My Harare – Terrence Amos

By Penny Pangeti

Harare is a fascinating place. Filled with many interesting people each with a story to tell. With your busy and stressful lifestyles when was the last time, you stopped to have a conversation with a stranger? Beyond the awkward niceties in the elevator or the quick chat about the weather. It’s sometimes refreshing to learn about a stranger’s lived reality. MY HARARE does just that. A snapshot of an ordinary person that will hopefully prove that we are more alike than we think. 

I met Terrence Amos hard at work at the Aspindale Market Demonstration Plot. Not only does he work in Horticulture; but is a talented footballer, an afro pop artist with his eyes set on becoming a film producer. Born and raised in Kambuzuma Harare, Terrence has had an interesting journey. Although academically gifted, it was on the sports field that he really came into his own. 

‘I played for Herentals and did very well which helped to convince my mother to allow me to continue to play. Before seeing me on the field with my captain’s armband and having the crowd cheering my name; she did all she could to stop me playing football.’

Terrence was scouted for the Aspindale Park Football team because of his skills on the pitch and not only moved football teams but also got a job. He is part of the team that cleared and prepared the land and set up what is a growing demonstration plot for some of the top seed and irrigation companies in Zimbabwe. Their work is part of the bigger Aspindale Market Project.

‘I didn’t go to university for what I do now but I have found that I love working on the land and am naturally good at what I do. I spend my days outside, surrounded by nature and am gaining valuable work experience that will help me in the future, it’s not a bad deal!’

Terrence loves Harare and says he believes it is the best place for a young person to try to develop their passion. Whether it’s filming his latest feature, producing music or learning about aquaculture he says he wouldn’t live anywhere else. 

‘People from my city are confident and can make friends with anyone. We are creative and aren’t afraid to challenge the status quo.’

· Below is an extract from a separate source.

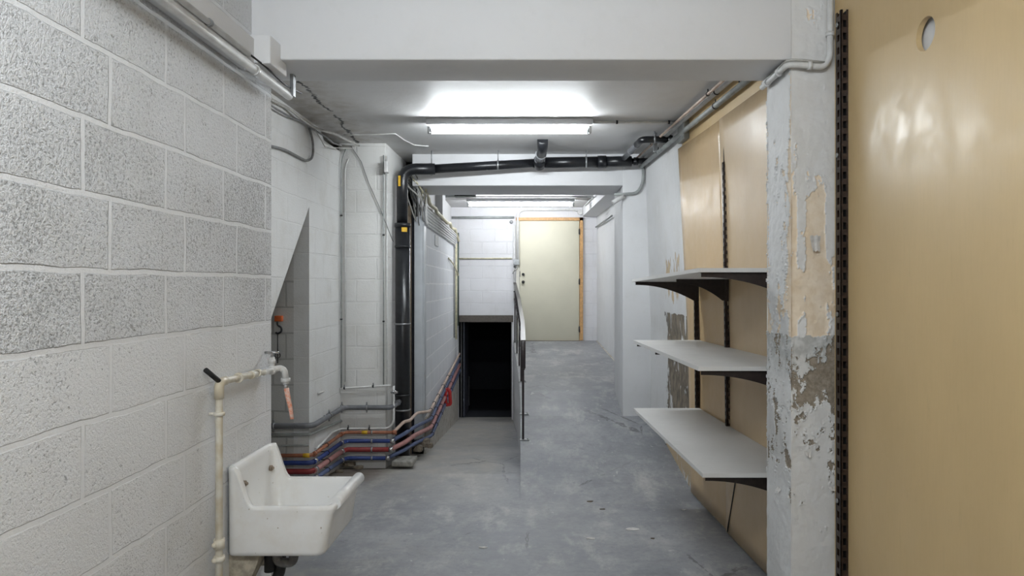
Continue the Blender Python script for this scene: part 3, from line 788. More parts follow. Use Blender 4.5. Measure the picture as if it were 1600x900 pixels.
run('blue grey insulated pipe, lowest of the four coloured pipes', 'heating_pipe', ('blue','bluegrey','blue','bluegrey','chrome'), .0175, .125, .075,
    [at(628,705,6.16), at(648,693,6.50), Vector((corX(7.15)+.065,7.15,zr(681,7.15))), Vector((corX(11)+.065,11,.24))], x_end=(606-VX)*6.03/F, off=.012, clipk=(.02,.12,.25,.4,.6))
# thick grey waste pipe
zg = .53
t = thing('waste_pipe', 'thick grey waste pipe above the coloured pipes entering the black stack', 'pipe', (XF,YF,zg))
m = MB(); m.tube([(-2.6,YF,zg),(XF,YF,zg),(XF,YC,zg-.01),(-1.275,YC,zg-.01),(-1.262,6.30,zg+.0)], .0215, 16, .07); m.build('pipe_run', 'greypipe', t)
for c, ax, wl in (((-2.0,YF,zg),(1,0,0),(0,1,0)), ((XF,YF+.42,zg-.003),(0,1,0),(-1,0,0)), ((-1.72+.0,YC,zg-.01),(1,0,0),(0,1,0)), ((( 573-VX)*YC/F,YC,zg-.01),(1,0,0),(0,1,0))):
    m = MB(); m.ring(c, ax, .0215, .016, th=.005); m.cyl(Vector(c)+Vector((0,0,.024)), Vector(c)+Vector((0,0,.05)), .007, 8); m.cyl(Vector(c)-Vector((0,0,.024)), Vector(c)-Vector((0,0,.045)), .007, 8); m.cyl(c, Vector(c)+Vector(wl)*.05, .005, 8); m.build('pipe_clamp', 'zinc', t)
m = MB(); m.ring((-1.266,6.22,zg-.003),(.02,.26,.01), .0215, .04, th=.006); m.build('collar', 'greypipe', t)
# pale pipes below it
pipe('water_pipe', [(-2.6,YF+.02,.46),(XR+.02,YF+.02,.46),(XR+.02,YC+.01,.40+.0)], .011, 'greypipe2', 'pale grey pipe just below the thick grey waste pipe', fillet=.03)
pipe('water_pipe', [(-2.6,YF+.03,.375),((480-VX)*YF/F,YF+.03,.375)], .007, 'greypipe2', 'thin pale grey pipe on the bare block wall above the orange pipe', fillet=.03)
# white loops on column
p = [at(493,702,5.30), at(502,694,5.45), at(514,676,5.78), at(526,670,6.07), at(606,669.5,6.07), at(615,661,6.07), at(615,603,6.07)]
p = [Vector((max(q.x, XR+.02), q.y, q.z)) for q in p]
pipe('water_pipe', p, .009, 'whitepipe', 'white pipe looping across the column foot up to the valve', fillet=.05,
     clips=[(Vector((( 544-VX)*6.07/F,6.07,at(544,669.7,6.07).z)),(1,0,0),(0,0,1)), (Vector((( 577-VX)*6.07/F,6.07,at(577,669.7,6.07).z)),(1,0,0),(0,0,1))])
p = [at(497,614,5.45), at(521,607.5,6.07), at(611,602,6.07)]; p[0].x = XR+.012
pipe('water_pipe', p, .008, 'whitepipe', 'white horizontal pipe across the column above the thick grey waste pipe', fillet=.02,
     clips=[(Vector((( 538-VX)*6.07/F,6.07,at(538,606.5,6.07).z)),(1,0,0),(0,0,1)), (Vector((( 583-VX)*6.07/F,6.07,at(583,603.7,6.07).z)),(1,0,0),(0,0,1))])
t = thing('shutoff_valve', 'small chrome shutoff valve on the white pipe beside the black stack', 'valve', at(616,613,6.03))
m = MB(); q = at(616,613,6.03); m.sphere(q, .018); m.cyl(q-Vector((.03,0,0)), q+Vector((.03,0,0)), .010); m.build('valve_body', 'chrome', t)
m = MB(); m.cyl(q, q+Vector((0,-.03,.01)), .005); m.cyl(q+Vector((-.02,-.035,.012)), q+Vector((.02,-.035,.012)), .006); m.build('handle', 'chrome', t)
# red loop hanging under the corridor pipes
q = Vector((corX(8.6)+.10, 8.6, .30))
t0 = at(699,618,8.6); 
m = MB()
pp = [Vector((corX(8.6)+.085,8.6,H-(s-VY)*8.6/F)) for s in (607,633)]
m.tube([pp[0]+Vector((0,0,0)), pp[0]+Vector((.035,0,-.03)), pp[1]+Vector((.045,0,.01)), pp[1]+Vector((-.015,0,0)), pp[0]+Vector((-.02,0,-.06)), pp[0]], .022, 10, .02)
solo('valve_handle', m, 'redvalve', 'red loop handle hanging on the pipes of the lower corridor', 'valve')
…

That’s not to say he hasn’t faced challenges; from lack of funding for further study or feeling misunderstood because of his youth. He wishes young people could be given more opportunities not only to reach their personal potential but to also develop our city. Terrence hopes to start an arts and sports academy. A space for talented dreamers to flourish. And with his determination and drive that certainly doesn’t seem like a far-off dream.